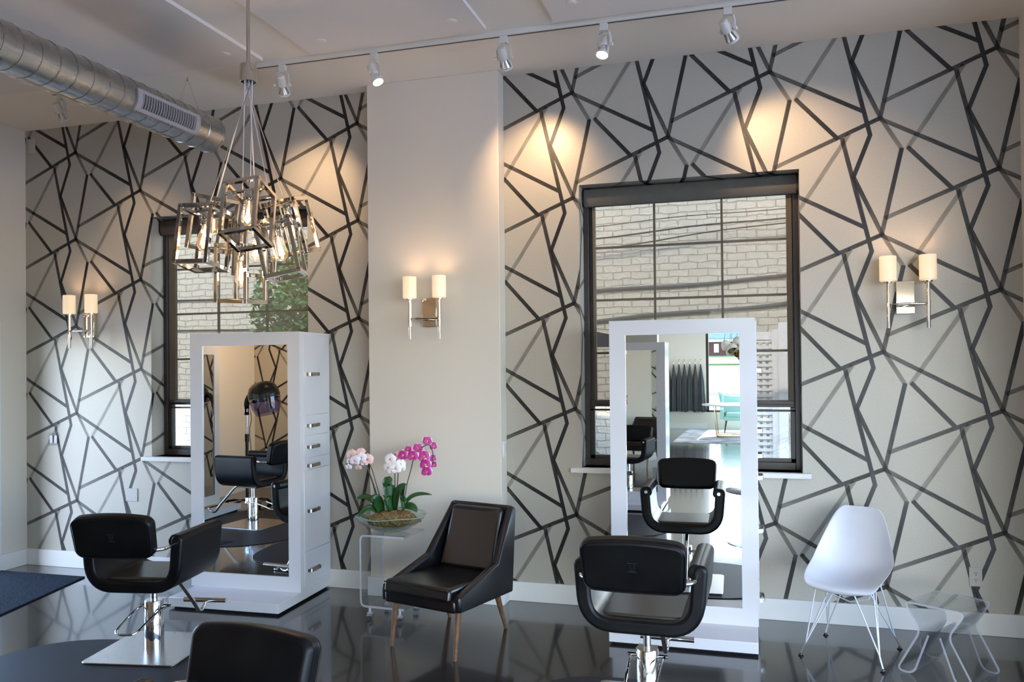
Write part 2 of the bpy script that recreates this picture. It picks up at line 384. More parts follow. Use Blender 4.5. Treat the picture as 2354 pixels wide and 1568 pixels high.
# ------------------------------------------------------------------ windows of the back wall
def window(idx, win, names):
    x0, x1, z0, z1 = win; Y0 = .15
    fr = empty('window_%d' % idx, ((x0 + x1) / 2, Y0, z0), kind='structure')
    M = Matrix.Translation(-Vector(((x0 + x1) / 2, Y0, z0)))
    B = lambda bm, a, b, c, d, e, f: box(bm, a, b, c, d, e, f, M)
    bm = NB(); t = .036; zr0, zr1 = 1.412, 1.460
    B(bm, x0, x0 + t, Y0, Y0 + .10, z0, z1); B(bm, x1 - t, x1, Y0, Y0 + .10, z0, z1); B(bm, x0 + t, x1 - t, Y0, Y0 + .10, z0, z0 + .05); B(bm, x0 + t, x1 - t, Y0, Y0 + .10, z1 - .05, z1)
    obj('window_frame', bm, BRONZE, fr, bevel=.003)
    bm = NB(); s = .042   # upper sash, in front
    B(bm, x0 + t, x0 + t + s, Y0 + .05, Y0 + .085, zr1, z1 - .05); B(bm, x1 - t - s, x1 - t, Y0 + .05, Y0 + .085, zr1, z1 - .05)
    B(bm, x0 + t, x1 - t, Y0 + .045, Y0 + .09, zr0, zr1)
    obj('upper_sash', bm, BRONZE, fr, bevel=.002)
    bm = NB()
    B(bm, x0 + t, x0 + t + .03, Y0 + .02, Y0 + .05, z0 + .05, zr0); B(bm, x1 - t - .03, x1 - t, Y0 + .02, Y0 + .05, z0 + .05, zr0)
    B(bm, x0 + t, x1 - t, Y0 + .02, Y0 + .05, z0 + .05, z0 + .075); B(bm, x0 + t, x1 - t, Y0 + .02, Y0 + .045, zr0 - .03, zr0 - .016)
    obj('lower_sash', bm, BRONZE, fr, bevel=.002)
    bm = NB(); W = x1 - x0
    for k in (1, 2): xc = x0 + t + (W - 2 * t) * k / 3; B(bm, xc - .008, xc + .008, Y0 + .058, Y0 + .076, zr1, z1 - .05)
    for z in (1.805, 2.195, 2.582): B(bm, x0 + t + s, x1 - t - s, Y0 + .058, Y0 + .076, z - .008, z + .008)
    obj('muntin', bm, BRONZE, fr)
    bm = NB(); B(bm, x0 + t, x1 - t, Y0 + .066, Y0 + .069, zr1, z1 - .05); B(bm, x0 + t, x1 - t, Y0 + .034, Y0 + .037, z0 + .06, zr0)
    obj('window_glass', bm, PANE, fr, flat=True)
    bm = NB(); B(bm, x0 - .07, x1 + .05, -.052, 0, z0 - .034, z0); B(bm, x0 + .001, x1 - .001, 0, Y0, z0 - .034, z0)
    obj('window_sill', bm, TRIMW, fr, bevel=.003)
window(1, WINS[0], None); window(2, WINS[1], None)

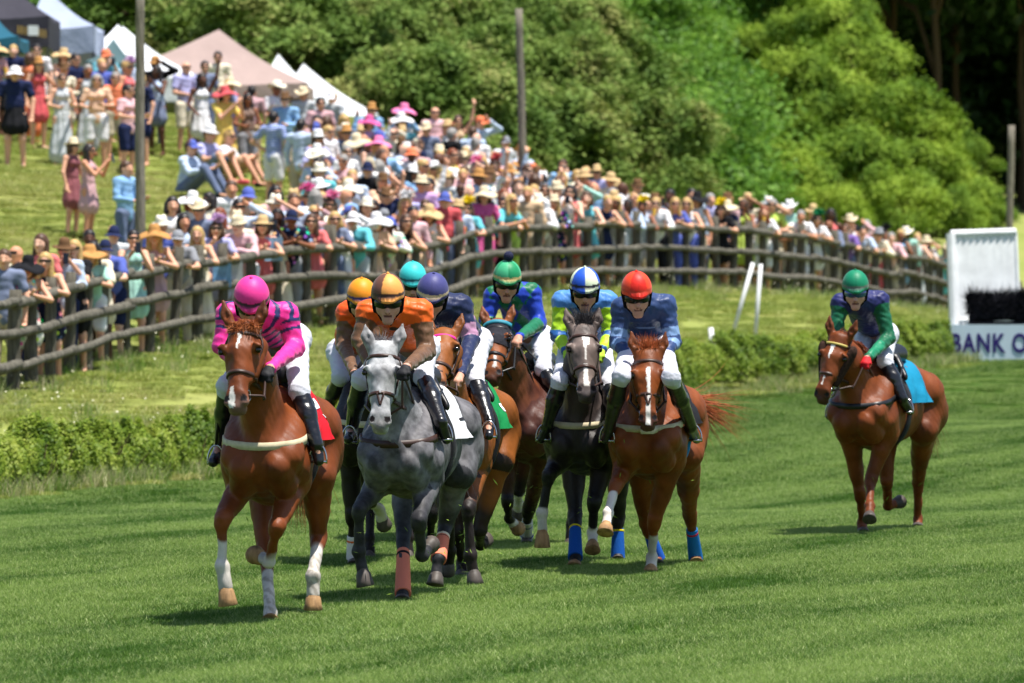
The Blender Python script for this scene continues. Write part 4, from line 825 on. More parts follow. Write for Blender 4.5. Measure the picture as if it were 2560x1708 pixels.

__________________________________________________

Job
Each record should be quoted exactly, with the images omitted.

Task output
Write part 2 of the bpy script that recreates this picture. It picks up at line 384. More parts follow. Use Blender 4.5. Treat the picture as 2354 pixels wide and 1568 pixels high.
# ------------------------------------------------------------------ windows of the back wall
def window(idx, win, names):
    x0, x1, z0, z1 = win; Y0 = .15
    fr = empty('window_%d' % idx, ((x0 + x1) / 2, Y0, z0), kind='structure')
    M = Matrix.Translation(-Vector(((x0 + x1) / 2, Y0, z0)))
    B = lambda bm, a, b, c, d, e, f: box(bm, a, b, c, d, e, f, M)
    bm = NB(); t = .036; zr0, zr1 = 1.412, 1.460
    B(bm, x0, x0 + t, Y0, Y0 + .10, z0, z1); B(bm, x1 - t, x1, Y0, Y0 + .10, z0, z1); B(bm, x0 + t, x1 - t, Y0, Y0 + .10, z0, z0 + .05); B(bm, x0 + t, x1 - t, Y0, Y0 + .10, z1 - .05, z1)
    obj('window_frame', bm, BRONZE, fr, bevel=.003)
    bm = NB(); s = .042   # upper sash, in front
    B(bm, x0 + t, x0 + t + s, Y0 + .05, Y0 + .085, zr1, z1 - .05); B(bm, x1 - t - s, x1 - t, Y0 + .05, Y0 + .085, zr1, z1 - .05)
    B(bm, x0 + t, x1 - t, Y0 + .045, Y0 + .09, zr0, zr1)
    obj('upper_sash', bm, BRONZE, fr, bevel=.002)
    bm = NB()
    B(bm, x0 + t, x0 + t + .03, Y0 + .02, Y0 + .05, z0 + .05, zr0); B(bm, x1 - t - .03, x1 - t, Y0 + .02, Y0 + .05, z0 + .05, zr0)
    B(bm, x0 + t, x1 - t, Y0 + .02, Y0 + .05, z0 + .05, z0 + .075); B(bm, x0 + t, x1 - t, Y0 + .02, Y0 + .045, zr0 - .03, zr0 - .016)
    obj('lower_sash', bm, BRONZE, fr, bevel=.002)
    bm = NB(); W = x1 - x0
    for k in (1, 2): xc = x0 + t + (W - 2 * t) * k / 3; B(bm, xc - .008, xc + .008, Y0 + .058, Y0 + .076, zr1, z1 - .05)
    for z in (1.805, 2.195, 2.582): B(bm, x0 + t + s, x1 - t - s, Y0 + .058, Y0 + .076, z - .008, z + .008)
    obj('muntin', bm, BRONZE, fr)
    bm = NB(); B(bm, x0 + t, x1 - t, Y0 + .066, Y0 + .069, zr1, z1 - .05); B(bm, x0 + t, x1 - t, Y0 + .034, Y0 + .037, z0 + .06, zr0)
    obj('window_glass', bm, PANE, fr, flat=True)
    bm = NB(); B(bm, x0 - .07, x1 + .05, -.052, 0, z0 - .034, z0); B(bm, x0 + .001, x1 - .001, 0, Y0, z0 - .034, z0)
    obj('window_sill', bm, TRIMW, fr, bevel=.003)
window(1, WINS[0], None); window(2, WINS[1], None)

The Blender Python script for this scene continues. Write part 4, from line 825 on. More parts follow. Write for Blender 4.5. Measure the picture as if it were 2560x1708 pixels.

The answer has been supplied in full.